The decline in exports is particularly noticeable in shipments to Russia, a major importer of Moroccan citrus fruits, due to sanctions and political tensions. Deliveries of Moroccan mandarins, especially the popular Clementine variety, have “almost ceased,” according to Irina Koziy, an expert in exotic fruits.

Morocco is facing increasing competition from other citrus-producing countries, including Spain, Turkey, and Egypt, which are investing in more productive and resilient varieties. Moroccan producers are struggling with rising production costs, including fertilizers, pesticides, energy, and wages, squeezing profit margins and reducing competitiveness.

According to data from Maroc Citrus, the sector generates more than 2.8 million workdays annually and represents 23% of the country’s total plant production value. Spanning over 130,000 hectares nationwide, citrus orchards are concentrated in regions like Souss-Massa, Gharb, and the Oriental.

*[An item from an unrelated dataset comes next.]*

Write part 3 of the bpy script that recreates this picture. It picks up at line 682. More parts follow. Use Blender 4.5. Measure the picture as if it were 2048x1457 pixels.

The situation is particularly challenging for Moroccan oranges, which account for approximately 80% of exports to the Russian and European Union markets, with the remainder going to Canada, the United States, and Gulf countries. The combination of climate challenges, geopolitical factors, and rising costs presents a significant threat to the future of Morocco’s citrus industry.

Recent reports indicate that insurance companies are now activating the process of indemnification for those affected by the floods, offering some relief to farmers facing substantial losses. However, the long-term impact of the flooding and the ongoing drought remain significant concerns for the agricultural sector and the Moroccan economy as a whole.